I look for someone to come and help me,
but no one gives me a passing thought!
No one will help me;
no one cares a bit what happens to me.--Psalm 142:4
My desire for you in these final days of Lent is that you would know and experience that you are not alone. I think loneliness is a powerful force in this world and I also believe that if Jesus' death and resurrection are real, that means real loneliness is a lie. Don't get me wrong, it's a very convincing lie. It's a lie that digs into your emotions so that no matter how much I tell you that you are not alone, if you feel alone, your experience will still reflect the desperation of Psalm 142:4. So let's follow the loneliness and see where it takes us and find that Jesus has already been there...and has been waiting for us.
It's Maundy Thursday. Jesus' hour has finally come. He is about to enter into the loneliest moment in history. In the upper room with his disciples, he prays that they would experience the unity and intimate fellowship that he has experienced from before the dawn of time. He prays for an extravagant closeness, a participation in and with the Divine in some mystical union that is beyond description.
And then a few hours later he will experience the antithesis: being forsaken by the Father. It’s a stark contrast that astounds me. The desire for intimacy and fellowship and communion is to be answered with abject forsakenness. It’s a great reversal. The one who enjoyed qualitatively eternal fellowship with the Divine was forsaken by the Divine so that we might enjoy a qualitatively eternal fellowship with the Divine. In other words, Jesus knows the despair of deep loneliness.
Your soul contains innumerable facets of loneliness…story after story of being let down by someone, betrayed, forsaken. Now add that up with every soul in the history of the world and you get an infinitely complex structure dense with the sorrow of being all alone. This is the loneliness that Jesus bore, the loneliness he knows so that we would only ever feel alone--never truly be alone.
Nirvana's unplugged performance is haunting. This concert is often thought of as Kurt Cobain's own funeral service, what with the plethora of songs on the theme of death, the décor of tulips and candles and of course the fact that he would succumb to his demons and die a few months later. For me, the performance reenacts the scene in the Garden of Gethsemane from Mark 14:35-42
He went on a little farther and fell to the ground. He prayed that, if it were possible, the awful hour awaiting him might pass him by. “Abba, Father,” he cried out, “everything is possible for you. Please take this cup of suffering away from me. Yet not my will, but yours be done.” Then he returned and found the disciples asleep. He said to Peter, “Simon, are you asleep? Couldn’t you watch with me even one hour? Keep watch and pray, so that you will not give in to temptation. For the spirit is willing, but the body is weak.”

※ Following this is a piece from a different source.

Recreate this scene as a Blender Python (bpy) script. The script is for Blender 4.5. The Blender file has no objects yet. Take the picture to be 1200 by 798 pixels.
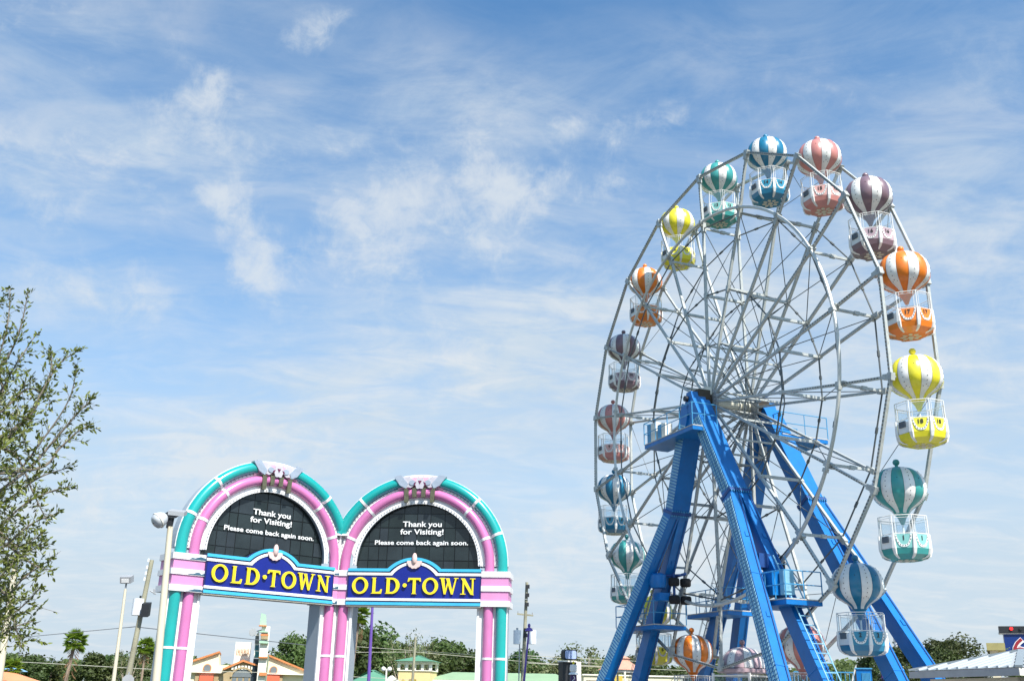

Then Jesus left them again and prayed the same prayer as before. When he returned to them again, he found them sleeping, for they couldn’t keep their eyes open. And they didn’t know what to say. When he returned to them the third time, he said, “Go ahead and sleep. Have your rest. But no—the time has come. The Son of Man is betrayed into the hands of sinners. Up, let’s be going. Look, my betrayer is here!”
It's Maundy Thursday. We are brought from the intimacy of the upper room--the foot-washing, the last supper, the high priestly prayer--to the loneliness of the garden, Jesus in the company of darkness while his disciples sleep.
He is surrounded by the stillness of his creation as it waits in great anticipation for the renewal of all things, a longing that goes back to the Garden of Eden; the flowers leaning in to hear the conversation that the disciples are sleeping through, the trees standing as guardians of this holy moment, the rocks crying out with their savior as they catch his blood, sweat and tears…while the disciples sleep! The spirit is willing but the flesh is weak.
"What else can I be…what else can I say?...Yet, not my will but yours…"
As the soundtrack to the Gethsemane moment, this song culminates in the refrain that bounces back and forth between "All in all is all we all are" and "All alone is all we all are."--the longing for connection with the universe mingled with the intense feeling of isolation, a refrain that slowly fades into silence…as the soldiers invade the moment and the betrayer has come. The disciples flee. Jesus is all alone.
Selah.
I confess, Jesus, I feel so alone too. Let me feel your presence. Amen.